Czeski filozof
Jan Patočka zmarł w niedzielę 13 marca 1977. Jako przedstawiciel filozofii
burżuazyjnej nie miał łatwego życia. Odsunięty z katedry, objęty zakazem
publikowania, miał liczne trudności z wyjazdami zagranicznymi itd. Od stycznia 1977
roku, kiedy to obok Václava Havla i Jiřego Hájka jego nazwisko uwiarygodniło
Kartę 77, stał się oficjalnym wrogiem komunistycznej Czechosłowacji. Rozpoczęła
się nagonka, prześladowania oraz przesłuchania. Te ostatnie – męczące,
poniżające, trwające nieraz wiele godzin, pośrednio przyczyniły się do śmierci
filozofa.
Uroczystość na
cmentarzu w Břenovie (dzielnica Pragi, w której mieszkał Patočka) wyznaczono w
środę. Aparat komunistyczny robił wszystko, by pogrzeb nie stał się
manifestacją polityczną. Wielu przyjaciół filozofa, w tym znani dysydenci, zostali
wczesnym rankiem aresztowani.
Obowiązywał zakaz
rozwieszania nekrologów. Środki masowego przekazu przemilczały śmierć filozofa.
Milicja zablokowała wszystkie drogi dojazdowe prowadzące do kościoła św.
Małgorzaty w Břevnovie. W okolicach cmentarza nie dało się kupić kwiatów. Na
tych, którym udało się dotrzeć na miejsce, czekała Służba Bezpieczeństwa z
kamerami rejestrującymi żałobników. Zebrało się około tysiąca ludzi, którzy w
milczeniu oddawali hołd filozofowi.

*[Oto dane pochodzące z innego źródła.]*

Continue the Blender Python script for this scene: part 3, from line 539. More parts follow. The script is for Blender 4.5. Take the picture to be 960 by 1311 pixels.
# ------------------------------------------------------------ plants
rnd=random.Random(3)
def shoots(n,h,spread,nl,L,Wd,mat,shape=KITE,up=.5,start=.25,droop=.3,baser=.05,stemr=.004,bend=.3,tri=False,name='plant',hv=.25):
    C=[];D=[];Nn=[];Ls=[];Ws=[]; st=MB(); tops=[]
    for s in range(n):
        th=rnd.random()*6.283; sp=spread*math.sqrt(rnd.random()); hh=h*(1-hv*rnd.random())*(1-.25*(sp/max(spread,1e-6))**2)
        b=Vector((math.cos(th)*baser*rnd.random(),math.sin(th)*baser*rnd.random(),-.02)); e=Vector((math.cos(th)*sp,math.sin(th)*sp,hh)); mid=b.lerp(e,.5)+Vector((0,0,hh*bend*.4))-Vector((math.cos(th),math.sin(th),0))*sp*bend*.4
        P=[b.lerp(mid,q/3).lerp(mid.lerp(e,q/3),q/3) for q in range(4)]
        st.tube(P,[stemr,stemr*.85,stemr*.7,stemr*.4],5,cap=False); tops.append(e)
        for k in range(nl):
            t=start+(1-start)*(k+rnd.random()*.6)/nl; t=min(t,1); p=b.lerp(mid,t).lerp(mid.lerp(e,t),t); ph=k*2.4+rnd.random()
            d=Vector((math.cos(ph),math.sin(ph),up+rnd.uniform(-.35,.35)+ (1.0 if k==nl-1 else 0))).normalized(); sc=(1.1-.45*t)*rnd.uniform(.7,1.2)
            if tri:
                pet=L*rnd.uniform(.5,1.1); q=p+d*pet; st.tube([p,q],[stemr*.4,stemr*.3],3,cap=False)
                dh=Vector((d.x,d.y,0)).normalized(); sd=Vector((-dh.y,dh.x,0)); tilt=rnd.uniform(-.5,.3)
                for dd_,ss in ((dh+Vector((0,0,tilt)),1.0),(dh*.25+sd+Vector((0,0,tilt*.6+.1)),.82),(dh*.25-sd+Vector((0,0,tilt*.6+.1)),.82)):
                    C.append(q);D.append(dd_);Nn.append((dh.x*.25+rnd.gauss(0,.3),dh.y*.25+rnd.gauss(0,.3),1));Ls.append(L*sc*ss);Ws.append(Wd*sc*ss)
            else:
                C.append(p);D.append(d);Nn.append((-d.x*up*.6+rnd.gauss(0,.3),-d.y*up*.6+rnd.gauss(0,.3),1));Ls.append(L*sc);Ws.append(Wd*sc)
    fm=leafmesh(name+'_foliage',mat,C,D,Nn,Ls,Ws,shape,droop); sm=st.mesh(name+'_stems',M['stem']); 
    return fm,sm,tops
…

Choć i to milczenie zostało zakłócone. Obok
na stadionie, kilka minut przed rozpoczęciem ceremonii, rozpoczęły się ćwiczenia
motocyklistów. Ryk silników był tak potężny, że nie było słychać głosu księdza.
Do tego pojawił się helikopter, krążący przez cały czas nad cmentarzem. Władza postawiła
na opresję i hałas. Uczestnicy na pamięć i milczenie, choć pewnie większość z nich
myślała sobie „prawda zwycięży”.
Ruchliwa i
raczej mało spacerowa ulica Jana Patočki prowadzi właśnie do klasztoru i
leżącego nieopodal niego cmentarza.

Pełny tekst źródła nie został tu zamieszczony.